The final rule will exempt both funds that use derivatives in a limited way from the requirement for a derivatives risk management programme and the limit on fund leverage. It will also exempt certain leveraged/inverse funds from the limit on fund leverage (permitting an investment return of 200% of the return, or its inverse, of the reference index).

The SEC also amended ICA Rule 6c-11 (entitled "Exchange-Traded Funds") to permit certain leveraged or inverse ETFs to operate without receiving individual exemptive orders. (When that rule came into force to permit the establishment of an ETF without any need for an individual exemptive order, the SEC barred leveraged ETFs from relying on it).

The SEC also amended Forms N-PORT, N-LIQUID and N-CEN to require funds to provide certain information regarding their exposures to derivatives and VaR (value-at-risk) and VaR test breaches.

The final rule will go into effect 60 days after its publication in the Federal Register and its compliance date is 18 months after its effective date.

What the commissioners said

SEC Chairman Jay Clayton stated that the final rule allows a fund to continue using derivatives in a way that adequately serves its investment goals while also providing for concerns about section 18 to be addressed in a clear and consistent manner. Commissioner Elad Roisman also supported the final rule, stating that it achieves the goal of balancing careful risk management requirements with flexibility for advisors in a way that is necessary for meeting investors' demands.

Commissioner Allison Herren Lee dissented, citing major differences between the proposal, which she supported, and the final rule. In particular, she expressed her disapproval of (i) the provision of the rule that doubles the leverage risk amount allowed by the SEC, (ii) the SEC's decision to remove "a significant amount of proposed disclosure around a fund's VaR" and (iii) the SEC's decision not to include the proposed sales practice rules. Commissioner Caroline Crenshaw also disapproved of the adoption, stating that it failed to adequately limit the ability of a registered fund to take on leverage.

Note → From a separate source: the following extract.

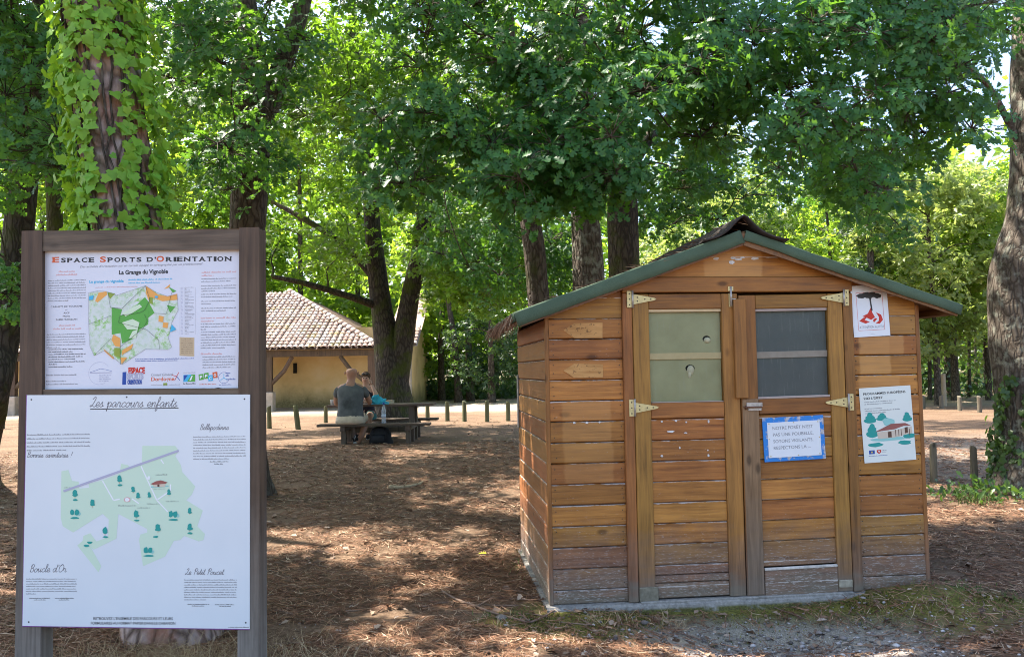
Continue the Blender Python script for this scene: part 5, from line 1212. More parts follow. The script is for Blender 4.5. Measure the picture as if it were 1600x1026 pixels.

Although Commissioner Hester Peirce supported the adoption, she expressed concern that the rule "sets an unwelcome precedent" that imposes a duty (the selection of the fund's derivatives risk manager), which should belong to an advisor, on a fund's board. Additionally, Ms Peirce questioned the decision of the SEC to prohibit new investors from investing in 300% ETFs, saying that it raised "thorny questions of investor protection and investor opportunity."

More to be done for no-action relief

Rather than the SEC and Commodities and Futures Trading Commissions reining in their staffs, I believe that they ought to be giving their people more authority to grant no-action relief.

The interpretative release that Rule 18f-4 replaces is more than forty years old. As swaps developed and the use of listed futures increased over that time, it became obvious that it treated similar transactions very differently and produced economically irrational results.

The lesson to be learned is not that the regulators should allow their staffs to engage in a comprehensive rulemaking as to the use of derivatives by registered investment companies. Rather, it is that they need to concentrate on the big stuff, such as this new rule, and give more freedom to staff to allow divergences from rules.

It is of course uncomfortable to give up control, but it should be even more uncomfortable to allow an interpretative release, in such an important area, to remain unfixed. The commissioners can only do so much. The less that they allow staff to make decisions, the more will go undone.